[CELL TERMS FOR "CON" MEN.]
FOUR ARE SENTENCED FOR LONG "GRAFT" RECORDS.
P. L. Tuohy, Philip Bulfer and L. E. Burnett Are Found Guilty of Systematic Fraud by Means of "Fake" Contracts—Their Clerk Is Fined $250—Many Poor People Appear As Witnesses on Fraudulent Employment Bureau Also Operated.
June 11, 1907, one of the most persistent and systematic "confidence" gangs that ever operated in Chicago was broken up for a few years at least, when Patrick L. Tuohy, Philip Bulfer, L. E. Burnett, and J. C. Daubach were found guilty of obtaining money under false pretenses by a jury in Judge Ball's court.
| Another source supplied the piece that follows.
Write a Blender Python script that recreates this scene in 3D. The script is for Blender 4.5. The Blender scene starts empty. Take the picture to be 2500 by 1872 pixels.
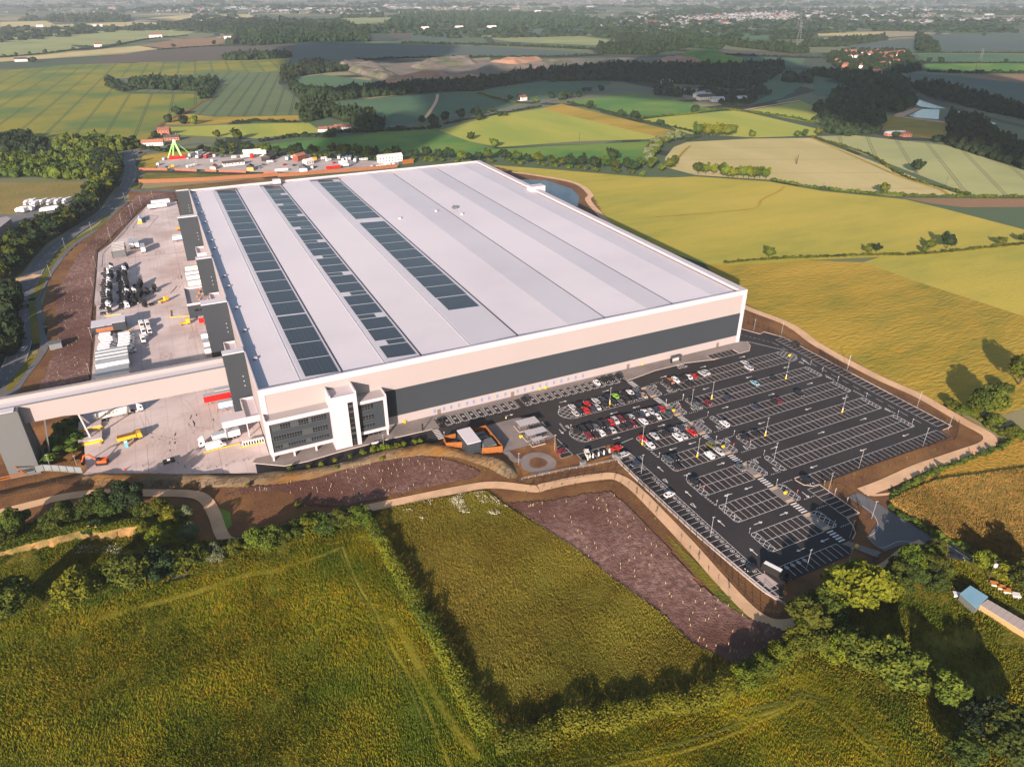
import bpy, math, random
import numpy as np
from mathutils import Vector, Matrix
from mathutils.geometry import tessellate_polygon

# ------------------------------------------------------------------ camera, sky, sun, exposure
S = bpy.context.scene
COL = S.collection
cam = bpy.data.cameras.new('camera'); camo = bpy.data.objects.new('camera', cam); COL.objects.link(camo)
FPX = 1746.8                                    # focal length in pixels of the 2500 px wide photograph
CAMP = np.array([-14.225, -236.64, 152.0]); PITCH = math.radians(29.006); YAW = math.radians(25.678)
cam.lens = 36.0 * FPX / 2500; cam.sensor_width = 36; cam.clip_start = 1; cam.clip_end = 60000
camo.location = CAMP; camo.rotation_euler = (math.pi / 2 - PITCH, 0, -YAW)
S.camera = camo
SUN_AZ, SUN_EL = math.radians(41.5), math.radians(17.0)      # light travels towards +Y turned 41.5 deg to +X
w = bpy.data.worlds.new('World'); S.world = w; w.use_nodes = True
nt = w.node_tree; bg = nt.nodes['Background']
sky = nt.nodes.new('ShaderNodeTexSky'); sky.sky_type = 'NISHITA'; sky.sun_disc = False
sky.sun_elevation = SUN_EL; sky.sun_rotation = math.pi + SUN_AZ; sky.dust_density = 1.5; sky.altitude = 100
nt.links.new(sky.outputs[0], bg.inputs[0]); bg.inputs[1].default_value = 0.078
sl = bpy.data.lights.new('sun', 'SUN'); sl.energy = 5.0; sl.angle = math.radians(0.5); sl.color = (1.0, 0.805, 0.69)
so = bpy.data.objects.new('sun', sl); COL.objects.link(so)
sd = Vector((math.sin(SUN_AZ) * math.cos(SUN_EL), math.cos(SUN_AZ) * math.cos(SUN_EL), -math.sin(SUN_EL)))
so.rotation_euler = sd.to_track_quat('-Z', 'Y').to_euler(); so.location = (-300, -300, 300)
S.view_settings.view_transform = 'Standard'; S.view_settings.look = 'None'
S.view_settings.gamma = 1; S.view_settings.use_curve_mapping = False
S.view_settings.exposure = 1.14
S.render.engine = 'CYCLES'
S.cycles.use_denoising = True
S.cycles.max_bounces = 5; S.cycles.diffuse_bounces = 2; S.cycles.glossy_bounces = 2
S.cycles.volume_bounces = 0; S.cycles.transparent_max_bounces = 6

rng = np.random.default_rng(7); random.seed(7)

# ------------------------------------------------------------------ survey: photo pixel -> metres on the ground
_cy, _sy, _cp, _sp = math.cos(YAW), math.sin(YAW), math.cos(PITCH), math.sin(PITCH)
_f = np.array([_sy * _cp, _cy * _cp, -_sp]); _r = np.array([_cy, -_sy, 0]); _u = np.cross(_r, _f)
def G(x, y, z=0.0):
    d = _r * (x - 1250) / FPX - _u * (y - 936) / FPX + _f
    t = (z - CAMP[2]) / d[2]; q = CAMP + t * d
    return (float(q[0]), float(q[1]))
def T(ox, oy, s, *pts):
    return [G(ox + x / s, oy + y / s) for x, y in pts]
def Tz(z, ox, oy, s, *pts):
    return [G(ox + x / s, oy + y / s, z) for x, y in pts]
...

These men were organizers and managers of the Chicago Mercantile and Reporting Agency, with offices at 171 Washington Street. It was a "fake" employment agency with a side line of swindling by means of getting contracts on carbon paper. Bulfer, Tuohy and Burnett were sentenced to the penitentiary, while Daubach, who was only a clerk, was fined $250. The sentence in prison is from one to five years.
Triumph for Wooldridge.
The conviction was a triumph for Detective Clifton R. Wooldridge who has followed the men for years. The raid which resulted in the present trial was made by Wooldridge and his men on February 11, 1906.
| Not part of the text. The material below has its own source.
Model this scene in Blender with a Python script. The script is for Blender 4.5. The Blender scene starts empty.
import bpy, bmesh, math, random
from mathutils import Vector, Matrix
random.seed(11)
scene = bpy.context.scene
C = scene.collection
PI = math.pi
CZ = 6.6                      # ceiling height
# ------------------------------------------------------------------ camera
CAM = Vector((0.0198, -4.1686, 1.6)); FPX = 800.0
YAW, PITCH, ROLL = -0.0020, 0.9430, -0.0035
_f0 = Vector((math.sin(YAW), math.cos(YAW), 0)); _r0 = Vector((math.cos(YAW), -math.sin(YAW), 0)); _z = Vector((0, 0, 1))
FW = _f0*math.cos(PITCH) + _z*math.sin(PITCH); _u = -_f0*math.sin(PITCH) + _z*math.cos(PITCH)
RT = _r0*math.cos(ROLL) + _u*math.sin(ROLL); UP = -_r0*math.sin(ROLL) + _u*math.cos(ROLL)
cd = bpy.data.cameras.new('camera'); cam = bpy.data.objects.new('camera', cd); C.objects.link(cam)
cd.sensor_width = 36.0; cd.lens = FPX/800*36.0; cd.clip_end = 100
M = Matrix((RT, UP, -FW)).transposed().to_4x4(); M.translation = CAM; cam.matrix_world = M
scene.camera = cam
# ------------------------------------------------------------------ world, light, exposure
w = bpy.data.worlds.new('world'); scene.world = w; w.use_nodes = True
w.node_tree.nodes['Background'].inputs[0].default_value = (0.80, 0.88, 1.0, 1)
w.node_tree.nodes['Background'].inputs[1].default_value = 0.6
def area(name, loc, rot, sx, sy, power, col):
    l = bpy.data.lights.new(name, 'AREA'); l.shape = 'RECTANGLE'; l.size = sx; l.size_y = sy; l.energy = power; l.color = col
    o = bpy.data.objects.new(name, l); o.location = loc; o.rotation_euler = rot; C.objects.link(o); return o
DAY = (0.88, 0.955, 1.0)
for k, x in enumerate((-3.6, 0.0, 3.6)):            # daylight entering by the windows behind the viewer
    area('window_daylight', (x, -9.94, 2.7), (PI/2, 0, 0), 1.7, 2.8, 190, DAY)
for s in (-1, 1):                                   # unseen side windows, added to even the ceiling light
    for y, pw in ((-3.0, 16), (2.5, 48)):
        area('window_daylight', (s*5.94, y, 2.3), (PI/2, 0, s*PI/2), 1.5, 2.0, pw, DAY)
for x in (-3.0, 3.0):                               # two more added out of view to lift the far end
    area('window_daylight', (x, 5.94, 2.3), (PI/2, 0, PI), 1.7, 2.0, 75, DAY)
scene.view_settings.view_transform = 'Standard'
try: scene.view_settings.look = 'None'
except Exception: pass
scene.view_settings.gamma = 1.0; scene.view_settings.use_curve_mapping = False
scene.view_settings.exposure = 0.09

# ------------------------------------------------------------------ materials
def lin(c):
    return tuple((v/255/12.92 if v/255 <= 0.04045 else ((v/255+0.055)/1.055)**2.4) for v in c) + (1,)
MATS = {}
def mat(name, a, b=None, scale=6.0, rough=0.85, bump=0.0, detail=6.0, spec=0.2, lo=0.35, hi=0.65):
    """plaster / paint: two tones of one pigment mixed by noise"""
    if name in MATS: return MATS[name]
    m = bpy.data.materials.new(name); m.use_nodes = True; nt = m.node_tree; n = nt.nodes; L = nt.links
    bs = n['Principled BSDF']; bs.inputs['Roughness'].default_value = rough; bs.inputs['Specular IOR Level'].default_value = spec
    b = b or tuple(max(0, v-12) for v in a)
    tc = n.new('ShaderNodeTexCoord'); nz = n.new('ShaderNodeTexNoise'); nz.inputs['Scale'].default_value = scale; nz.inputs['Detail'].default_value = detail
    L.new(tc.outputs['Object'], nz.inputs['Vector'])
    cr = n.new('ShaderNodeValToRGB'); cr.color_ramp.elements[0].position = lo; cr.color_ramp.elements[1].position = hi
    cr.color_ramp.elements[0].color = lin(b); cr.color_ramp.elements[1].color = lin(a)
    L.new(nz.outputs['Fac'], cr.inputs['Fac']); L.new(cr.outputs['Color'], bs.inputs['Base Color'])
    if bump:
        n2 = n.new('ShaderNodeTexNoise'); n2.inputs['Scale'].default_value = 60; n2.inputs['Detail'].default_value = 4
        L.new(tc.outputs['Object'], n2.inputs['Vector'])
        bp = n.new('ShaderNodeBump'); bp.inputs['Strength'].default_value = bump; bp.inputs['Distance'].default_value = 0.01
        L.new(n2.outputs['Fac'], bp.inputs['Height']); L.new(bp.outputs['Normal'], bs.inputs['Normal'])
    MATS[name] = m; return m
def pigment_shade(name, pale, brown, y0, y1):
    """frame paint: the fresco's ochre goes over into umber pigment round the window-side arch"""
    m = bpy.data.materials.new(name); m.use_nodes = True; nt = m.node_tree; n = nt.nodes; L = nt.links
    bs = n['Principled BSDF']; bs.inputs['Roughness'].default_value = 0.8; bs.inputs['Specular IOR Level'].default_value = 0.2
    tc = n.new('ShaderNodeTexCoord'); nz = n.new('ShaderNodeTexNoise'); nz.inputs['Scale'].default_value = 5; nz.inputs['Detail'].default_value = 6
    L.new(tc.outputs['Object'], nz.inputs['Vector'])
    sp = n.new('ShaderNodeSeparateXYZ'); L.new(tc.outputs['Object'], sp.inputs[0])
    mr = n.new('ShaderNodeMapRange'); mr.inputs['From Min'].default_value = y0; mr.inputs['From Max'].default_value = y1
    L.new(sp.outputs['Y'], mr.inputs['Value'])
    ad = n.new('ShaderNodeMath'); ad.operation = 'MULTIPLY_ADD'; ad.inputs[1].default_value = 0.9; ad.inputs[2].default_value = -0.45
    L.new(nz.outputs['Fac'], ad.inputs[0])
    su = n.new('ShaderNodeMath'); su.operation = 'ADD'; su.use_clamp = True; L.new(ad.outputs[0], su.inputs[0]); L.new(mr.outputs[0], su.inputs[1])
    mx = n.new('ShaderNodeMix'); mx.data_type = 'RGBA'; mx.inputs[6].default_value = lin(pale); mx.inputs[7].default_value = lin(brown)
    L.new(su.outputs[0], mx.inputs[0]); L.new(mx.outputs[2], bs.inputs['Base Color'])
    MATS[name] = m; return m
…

Philip Bulfer. Bulfer's pedigree from his home town is interesting. Philip Bulfer was born and raised at Marshalltown, Iowa. His parents live there and have for forty years. The young man was educated, and when still a young man left for Omaha, Neb. There he started in business with his brother, and in a short course of time they were doing a good business, but finally broke up in a dispute with his brother, resulting in a "skin."
Later on he became a messenger for some express company, operating on B. 7 M. in Nebraska, and he ran through the State of Iowa for a good many years. He left that job or was discharged.